Goal of the exercise: Sift the listing for lines that hold the string "part" and pull them out.

(Extracted records)

= = = = = = =

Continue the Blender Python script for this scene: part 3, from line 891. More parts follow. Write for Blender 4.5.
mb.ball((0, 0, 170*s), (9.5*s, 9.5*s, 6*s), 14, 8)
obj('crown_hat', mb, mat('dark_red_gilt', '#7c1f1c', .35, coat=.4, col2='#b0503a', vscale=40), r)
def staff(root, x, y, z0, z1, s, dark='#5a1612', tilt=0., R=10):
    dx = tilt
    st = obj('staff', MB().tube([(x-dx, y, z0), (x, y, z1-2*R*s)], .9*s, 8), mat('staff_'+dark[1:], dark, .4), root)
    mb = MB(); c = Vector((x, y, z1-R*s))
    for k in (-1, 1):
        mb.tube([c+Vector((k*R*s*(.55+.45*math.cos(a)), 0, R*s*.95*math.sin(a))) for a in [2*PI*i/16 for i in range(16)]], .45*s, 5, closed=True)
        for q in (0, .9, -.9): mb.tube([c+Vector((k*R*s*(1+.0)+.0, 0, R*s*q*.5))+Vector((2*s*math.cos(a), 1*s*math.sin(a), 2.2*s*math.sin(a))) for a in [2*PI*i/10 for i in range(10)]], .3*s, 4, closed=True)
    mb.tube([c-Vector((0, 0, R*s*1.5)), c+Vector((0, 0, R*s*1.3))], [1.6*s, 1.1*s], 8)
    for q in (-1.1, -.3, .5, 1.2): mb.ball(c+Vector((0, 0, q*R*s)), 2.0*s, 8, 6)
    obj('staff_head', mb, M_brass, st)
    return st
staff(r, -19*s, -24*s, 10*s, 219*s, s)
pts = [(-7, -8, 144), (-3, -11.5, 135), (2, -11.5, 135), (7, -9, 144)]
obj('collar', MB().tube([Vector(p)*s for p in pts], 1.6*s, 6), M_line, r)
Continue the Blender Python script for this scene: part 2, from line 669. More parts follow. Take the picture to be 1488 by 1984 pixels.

= = = = = = =

Task response:
Continue the Blender Python script for this scene: part 3, from line 891. More parts follow. Write for Blender 4.5.
Continue the Blender Python script for this scene: part 2, from line 669. More parts follow. Take the picture to be 1488 by 1984 pixels.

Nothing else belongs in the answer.